** AIM **
The complete listing should be restated exactly.

** GIVEN DATA **
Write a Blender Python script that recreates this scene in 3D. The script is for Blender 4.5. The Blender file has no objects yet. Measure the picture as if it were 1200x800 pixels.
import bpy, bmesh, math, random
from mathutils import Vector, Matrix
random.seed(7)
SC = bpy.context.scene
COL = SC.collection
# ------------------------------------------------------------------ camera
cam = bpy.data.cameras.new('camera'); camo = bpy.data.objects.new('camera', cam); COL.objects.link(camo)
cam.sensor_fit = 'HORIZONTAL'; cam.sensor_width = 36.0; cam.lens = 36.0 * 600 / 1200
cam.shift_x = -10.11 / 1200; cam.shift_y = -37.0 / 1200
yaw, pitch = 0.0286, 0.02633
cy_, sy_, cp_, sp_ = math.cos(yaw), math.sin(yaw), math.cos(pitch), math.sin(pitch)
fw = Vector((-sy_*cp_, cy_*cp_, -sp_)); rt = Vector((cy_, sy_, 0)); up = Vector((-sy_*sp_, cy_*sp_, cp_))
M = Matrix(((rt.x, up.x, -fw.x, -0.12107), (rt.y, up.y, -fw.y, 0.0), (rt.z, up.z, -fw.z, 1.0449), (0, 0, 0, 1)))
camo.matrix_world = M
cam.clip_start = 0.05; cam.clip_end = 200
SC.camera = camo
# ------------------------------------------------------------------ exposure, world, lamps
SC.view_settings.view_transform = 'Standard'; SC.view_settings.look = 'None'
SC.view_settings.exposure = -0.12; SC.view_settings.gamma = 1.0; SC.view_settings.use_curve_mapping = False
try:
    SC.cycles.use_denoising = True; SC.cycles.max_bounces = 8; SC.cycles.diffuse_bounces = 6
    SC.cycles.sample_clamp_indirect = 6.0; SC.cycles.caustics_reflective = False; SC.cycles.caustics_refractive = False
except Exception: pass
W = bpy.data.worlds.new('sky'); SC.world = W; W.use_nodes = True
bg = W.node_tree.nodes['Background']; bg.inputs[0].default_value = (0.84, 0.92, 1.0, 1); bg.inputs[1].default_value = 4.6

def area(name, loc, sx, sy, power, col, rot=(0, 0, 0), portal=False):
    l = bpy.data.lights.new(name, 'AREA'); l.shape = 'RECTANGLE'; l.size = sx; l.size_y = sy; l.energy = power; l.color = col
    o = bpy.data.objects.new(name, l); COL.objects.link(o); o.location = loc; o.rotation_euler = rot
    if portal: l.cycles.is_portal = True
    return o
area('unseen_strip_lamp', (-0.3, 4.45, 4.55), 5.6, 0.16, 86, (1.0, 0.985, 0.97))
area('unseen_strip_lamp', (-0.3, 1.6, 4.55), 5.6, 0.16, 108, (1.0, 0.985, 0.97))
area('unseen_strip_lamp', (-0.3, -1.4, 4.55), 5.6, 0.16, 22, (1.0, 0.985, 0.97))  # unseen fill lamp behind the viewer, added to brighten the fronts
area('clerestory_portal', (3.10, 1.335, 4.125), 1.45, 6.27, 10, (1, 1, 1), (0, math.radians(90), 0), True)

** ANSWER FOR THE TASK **
Write a Blender Python script that recreates this scene in 3D. The script is for Blender 4.5. The Blender file has no objects yet. Measure the picture as if it were 1200x800 pixels.
import bpy, bmesh, math, random
from mathutils import Vector, Matrix
random.seed(7)
SC = bpy.context.scene
COL = SC.collection
# ------------------------------------------------------------------ camera
cam = bpy.data.cameras.new('camera'); camo = bpy.data.objects.new('camera', cam); COL.objects.link(camo)
cam.sensor_fit = 'HORIZONTAL'; cam.sensor_width = 36.0; cam.lens = 36.0 * 600 / 1200
cam.shift_x = -10.11 / 1200; cam.shift_y = -37.0 / 1200
yaw, pitch = 0.0286, 0.02633
cy_, sy_, cp_, sp_ = math.cos(yaw), math.sin(yaw), math.cos(pitch), math.sin(pitch)
fw = Vector((-sy_*cp_, cy_*cp_, -sp_)); rt = Vector((cy_, sy_, 0)); up = Vector((-sy_*sp_, cy_*sp_, cp_))
M = Matrix(((rt.x, up.x, -fw.x, -0.12107), (rt.y, up.y, -fw.y, 0.0), (rt.z, up.z, -fw.z, 1.0449), (0, 0, 0, 1)))
camo.matrix_world = M
cam.clip_start = 0.05; cam.clip_end = 200
SC.camera = camo
# ------------------------------------------------------------------ exposure, world, lamps
SC.view_settings.view_transform = 'Standard'; SC.view_settings.look = 'None'
SC.view_settings.exposure = -0.12; SC.view_settings.gamma = 1.0; SC.view_settings.use_curve_mapping = False
try:
    SC.cycles.use_denoising = True; SC.cycles.max_bounces = 8; SC.cycles.diffuse_bounces = 6
    SC.cycles.sample_clamp_indirect = 6.0; SC.cycles.caustics_reflective = False; SC.cycles.caustics_refractive = False
except Exception: pass
W = bpy.data.worlds.new('sky'); SC.world = W; W.use_nodes = True
bg = W.node_tree.nodes['Background']; bg.inputs[0].default_value = (0.84, 0.92, 1.0, 1); bg.inputs[1].default_value = 4.6

def area(name, loc, sx, sy, power, col, rot=(0, 0, 0), portal=False):
    l = bpy.data.lights.new(name, 'AREA'); l.shape = 'RECTANGLE'; l.size = sx; l.size_y = sy; l.energy = power; l.color = col
    o = bpy.data.objects.new(name, l); COL.objects.link(o); o.location = loc; o.rotation_euler = rot
    if portal: l.cycles.is_portal = True
    return o
area('unseen_strip_lamp', (-0.3, 4.45, 4.55), 5.6, 0.16, 86, (1.0, 0.985, 0.97))
area('unseen_strip_lamp', (-0.3, 1.6, 4.55), 5.6, 0.16, 108, (1.0, 0.985, 0.97))
area('unseen_strip_lamp', (-0.3, -1.4, 4.55), 5.6, 0.16, 22, (1.0, 0.985, 0.97))  # unseen fill lamp behind the viewer, added to brighten the fronts
area('clerestory_portal', (3.10, 1.335, 4.125), 1.45, 6.27, 10, (1, 1, 1), (0, math.radians(90), 0), True)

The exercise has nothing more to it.